After all, this thread is just a small taste of the reception Kathy's paper would receive if she submitted it, along with her conclusions, to a professional scientific journal.
-Ray
Now, trying to add something constructive to the thread, I bought J Robert Alley's "Raincoast Sasquatch" yesterday, and came across two instances involving direct sightings of the big hairy guys stripping bark from trees - a behavior I hadn't known to have been actually observed before.
Pg. 43
QUOTE
"In July of 1992, I was doing security work on the Pipeline Road, now Revilla Road just north of Ward Lake, eight miles north of Ketchican. I was working the night shift driving the (then) gravel pipeline road that goes some dozen miles north from the mill. The job included driving and checking all the locked pipeline access gates. it was a clear night, I had just driven up to the gate two and the time was approximately 2:30 am.
"Nearing the gate, the vehicle headlights picked up something that made me stop to investigate. About seven feet off the ground was a pair of eyes that were shining whitish, not amber, red or green, right beside a medium-size hemlock. To see more clearly, I slowly drove forward until I was only about fifty feet away, and keeping the eyes in sight I slowly opened the car door and eased out. with the parked headlights and my flashlight, I could make out a dark, upright form with head, arms and upper body visible. It was still standing and waving its arms to pull the bark off the hemlock. It did not appear to be a bear. All the while the eyes were still glowing in the headlights, they were glowing whitish and appeared completely round.
"I could make out that it was chewing or mouthing something. At that point it ducked down from the place where the bark was torn off and started walking, manlike. It was walking to the left, so I whistled loudly and it startled and started walking on two legs right toward me on the road. I noticed it swayed slightly from side to side as it walked. At this point I was carrying only the flashlight and a twenty two caliber handgun. When I stopped whistling and backed up toward the car, which was still running, it turned to the northwest side of the road and into the bush. At no time did it drop down on all fours.
Pg 78:
QUOTE
"On a sunday in October of '94, I was deer hunting with a friend one mile northeast of Saxman, right here on the (Revillagigiedo) island. Kevin and I had been up in the muskegs about four or five hours, it was good weather, not raining and it was about 6:00 p.m. we were beside a muskeg, in some pine and spruce, maybe eight to ten feet tall but with lots of big old logs and salal bushes. I was standing on the end of a big three-foot diameter log, looking around and Kevin was lower down to my right about fifteen feet away. Through the branches, we saw patches of what at first appeared to be a bear with grayish brown fur standing up thirty or so feet away.

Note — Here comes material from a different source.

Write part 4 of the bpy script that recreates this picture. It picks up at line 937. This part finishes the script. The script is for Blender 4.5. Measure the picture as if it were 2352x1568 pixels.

"I could see a dark brown head about seven feet off the ground tearing the bark off a small pine tree. But as i watched I could see it was clearly not a bear. The left hand doing the tearing had five digits, and the skin on the palm and underside of the fingers was a real pale gray color, not dark or black like a bear's. The skin on the parts of the fingers where the hair started looked darker - a brownish gray. the fur of hair on the back of the hand was a dark brown, about two or three inches long. The jaw looked like a large human jaw, and he appeared not to notice us. I motioned for Kevin to get back on up where i was, but he was just as busy motioning me on down. I think I must have made a noise because suddenly it moved out of sight toward the other end of the big log. It may have heard me because it made a sound like a grunt.

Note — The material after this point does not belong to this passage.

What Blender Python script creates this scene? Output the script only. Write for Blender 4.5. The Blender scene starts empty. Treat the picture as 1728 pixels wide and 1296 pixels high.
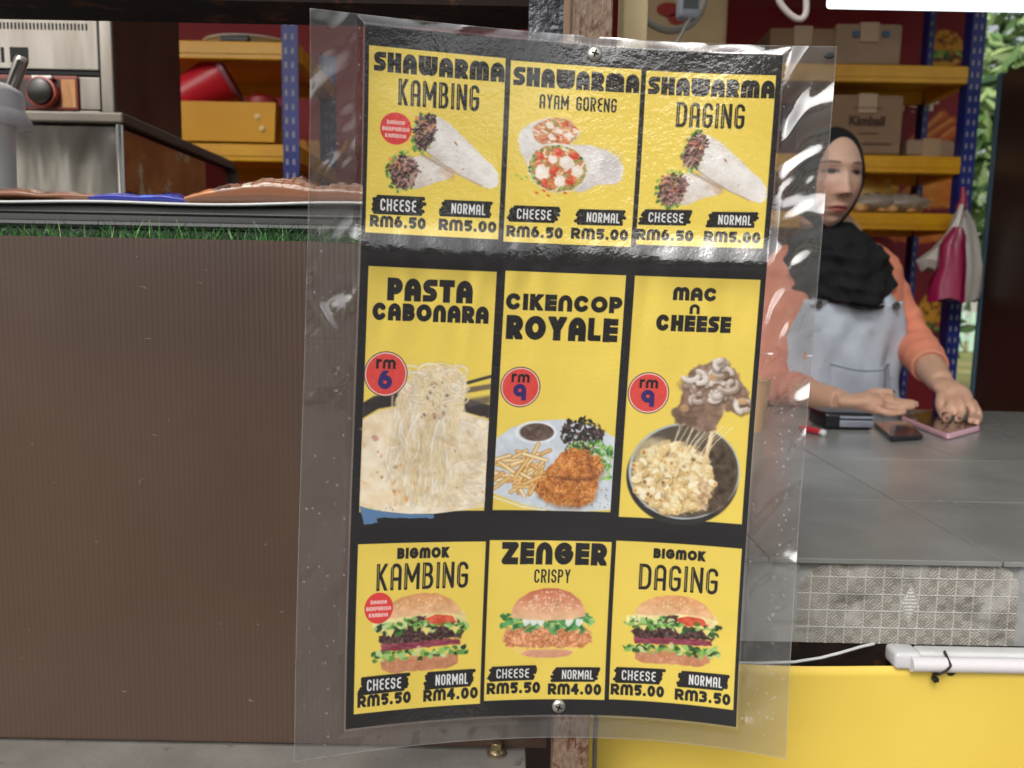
import bpy, bmesh, math, random
import numpy as np
from mathutils import Vector, Matrix, noise as mnoise
R = math.radians
scene = bpy.context.scene
COL = scene.collection
# ---------------------------------------------------------------- camera
PW, PH, FPX = 1728.0, 1296.0, 1356.0
CAMZ = 1.40
cam_d = bpy.data.cameras.new('camera'); cam = bpy.data.objects.new('camera', cam_d); COL.objects.link(cam)
cam_d.sensor_width = 36; cam_d.lens = FPX/PW*36; cam_d.clip_start = .02; cam_d.clip_end = 500
CM = Matrix.Rotation(R(83.0), 4, 'X') @ Matrix.Rotation(R(1.1), 4, 'Z')
CM = Matrix.Translation((0, 0, CAMZ)) @ CM
cam.matrix_world = CM
cam_d.dof.use_dof = True; cam_d.dof.focus_distance = .575; cam_d.dof.aperture_fstop = 9.5
scene.camera = cam
# ---------------------------------------------------------------- sky, sun, exposure
SUN_EL, SUN_AZ = 40.0, 205.0           # high behind the camera, veiled by cloud
w = bpy.data.worlds.new('World'); scene.world = w; w.use_nodes = True
nt_ = w.node_tree; bg = nt_.nodes['Background']
sky = nt_.nodes.new('ShaderNodeTexSky'); sky.sky_type = 'NISHITA'; sky.sun_disc = False
sky.sun_elevation = R(SUN_EL); sky.sun_rotation = R(SUN_AZ); sky.air_density = 1.0; sky.dust_density = 6.0; sky.ozone_density = 1.0
hs = nt_.nodes.new('ShaderNodeHueSaturation'); hs.inputs['Saturation'].default_value = .22
nt_.links.new(sky.outputs[0], hs.inputs['Color']); nt_.links.new(hs.outputs[0], bg.inputs['Color'])
bg.inputs['Strength'].default_value = .15
sun_d = bpy.data.lights.new('sun', 'SUN'); sun_d.energy = .8; sun_d.angle = R(14); sun_d.color = (1, .96, .90)
sun = bpy.data.objects.new('sun', sun_d); COL.objects.link(sun)
az = R(SUN_AZ); el = R(SUN_EL)
sd = Vector((math.sin(az)*math.cos(el), math.cos(az)*math.cos(el), math.sin(el)))
sun.rotation_euler = sd.to_track_quat('Z', 'Y').to_euler()
scene.view_settings.view_transform = 'Standard'; scene.view_settings.look = 'None'
scene.view_settings.exposure = 0.12; scene.view_settings.gamma = 1.0
scene.cycles.max_bounces = 12; scene.cycles.transparent_max_bounces = 24
scene.cycles.use_denoising = True
# ---------------------------------------------------------------- where a photographed point stands on the plane y = Y
M3 = CM.to_3x3(); ORG = CM.translation
M3n = np.array(M3)
def at(px, py, Y):
    d = M3 @ Vector(((px-PW/2)/FPX, -(py-PH/2)/FPX, -1)); return ORG+d*(Y/d.y)
def at_n(px, py, Y):
    d = np.stack([(px-PW/2)/FPX, -(py-PH/2)/FPX, -np.ones_like(px)], -1) @ M3n.T
    return np.array(ORG)+d*(Y/d[..., 1])[..., None]
def atz(px, py, z):
    d = M3 @ Vector(((px-PW/2)/FPX, -(py-PH/2)/FPX, -1)); return ORG+d*((z-ORG.z)/d.z)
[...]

So there is precedent for bark-stripping behavior on the part of sasquatch - what is done with the bark afterwards is unknown. They may be looking for grubs under the bark, or chewing and eating the interior of the bark itself - or they may be wadding the bark up into b*lls - who knows?

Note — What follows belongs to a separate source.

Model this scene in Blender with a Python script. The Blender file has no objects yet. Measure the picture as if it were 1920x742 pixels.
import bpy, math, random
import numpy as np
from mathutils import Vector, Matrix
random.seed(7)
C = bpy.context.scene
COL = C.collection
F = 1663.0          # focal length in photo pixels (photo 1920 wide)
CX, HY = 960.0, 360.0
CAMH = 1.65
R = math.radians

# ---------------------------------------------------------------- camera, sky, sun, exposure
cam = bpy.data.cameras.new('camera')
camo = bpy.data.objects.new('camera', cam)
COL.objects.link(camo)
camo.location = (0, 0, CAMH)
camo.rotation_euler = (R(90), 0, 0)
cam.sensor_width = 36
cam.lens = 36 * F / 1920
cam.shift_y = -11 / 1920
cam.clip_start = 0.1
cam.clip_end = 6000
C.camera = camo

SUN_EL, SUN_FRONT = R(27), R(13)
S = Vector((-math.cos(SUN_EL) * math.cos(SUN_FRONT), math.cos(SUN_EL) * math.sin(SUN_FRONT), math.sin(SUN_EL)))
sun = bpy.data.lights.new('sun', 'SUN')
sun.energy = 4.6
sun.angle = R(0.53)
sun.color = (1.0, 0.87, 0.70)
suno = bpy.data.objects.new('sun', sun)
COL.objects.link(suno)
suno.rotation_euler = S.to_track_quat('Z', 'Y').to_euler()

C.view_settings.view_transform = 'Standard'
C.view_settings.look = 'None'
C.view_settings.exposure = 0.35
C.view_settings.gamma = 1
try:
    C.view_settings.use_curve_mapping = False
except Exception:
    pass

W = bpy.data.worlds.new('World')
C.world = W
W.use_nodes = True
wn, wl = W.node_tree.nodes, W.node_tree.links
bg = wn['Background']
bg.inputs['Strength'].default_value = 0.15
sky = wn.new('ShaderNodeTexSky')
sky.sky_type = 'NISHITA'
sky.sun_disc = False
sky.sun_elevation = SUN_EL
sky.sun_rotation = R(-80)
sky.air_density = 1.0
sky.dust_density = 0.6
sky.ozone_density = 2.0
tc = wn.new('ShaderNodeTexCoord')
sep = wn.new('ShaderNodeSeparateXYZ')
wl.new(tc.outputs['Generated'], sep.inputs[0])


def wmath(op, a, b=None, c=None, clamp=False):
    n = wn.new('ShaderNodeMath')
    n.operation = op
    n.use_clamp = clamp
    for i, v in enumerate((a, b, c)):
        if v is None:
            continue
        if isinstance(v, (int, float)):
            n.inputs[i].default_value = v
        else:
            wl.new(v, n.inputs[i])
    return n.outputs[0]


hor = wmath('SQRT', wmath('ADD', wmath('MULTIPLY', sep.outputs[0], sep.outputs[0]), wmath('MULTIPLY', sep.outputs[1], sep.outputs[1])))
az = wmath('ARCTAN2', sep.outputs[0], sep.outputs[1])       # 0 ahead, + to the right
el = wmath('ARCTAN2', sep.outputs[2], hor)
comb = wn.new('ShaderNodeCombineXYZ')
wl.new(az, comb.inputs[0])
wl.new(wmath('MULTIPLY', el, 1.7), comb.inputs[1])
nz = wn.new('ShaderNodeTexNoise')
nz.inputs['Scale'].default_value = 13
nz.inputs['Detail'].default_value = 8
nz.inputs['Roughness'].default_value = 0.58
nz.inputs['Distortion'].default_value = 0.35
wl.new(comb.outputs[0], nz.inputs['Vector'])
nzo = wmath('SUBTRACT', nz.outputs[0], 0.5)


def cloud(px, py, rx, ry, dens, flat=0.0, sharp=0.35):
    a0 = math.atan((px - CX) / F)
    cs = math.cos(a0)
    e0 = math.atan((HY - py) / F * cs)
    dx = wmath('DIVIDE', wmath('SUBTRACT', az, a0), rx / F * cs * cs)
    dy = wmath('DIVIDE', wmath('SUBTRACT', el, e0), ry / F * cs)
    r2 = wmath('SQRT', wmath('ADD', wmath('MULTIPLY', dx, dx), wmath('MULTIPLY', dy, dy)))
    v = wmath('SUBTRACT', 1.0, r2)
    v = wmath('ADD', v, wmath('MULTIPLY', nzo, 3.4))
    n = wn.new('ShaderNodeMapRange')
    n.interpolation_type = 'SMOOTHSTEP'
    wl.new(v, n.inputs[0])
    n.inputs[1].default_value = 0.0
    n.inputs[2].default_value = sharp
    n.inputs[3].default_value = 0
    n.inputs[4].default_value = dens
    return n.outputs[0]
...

In Albert Ostman's 1294 account of his abduction by a family of Sasquatches (pg 110), he notes:
QUOTE
"On my way back I noticed where these people were sleeping. On the east side of this valley, there was a shelf in the mountainside, with an overhanging rock, looking something like a big undercut in a big tree about ten feet deep and thirty feet wide. The floor was covered with lots of dry moss, and they had some kind of blankets woven of narrow strips of cedar bark, packed with dry moss. They looked very practical and warm -- with no need of washing.
So at least one person has witnessed Sasquatches fashioning items out of woven cedar strips.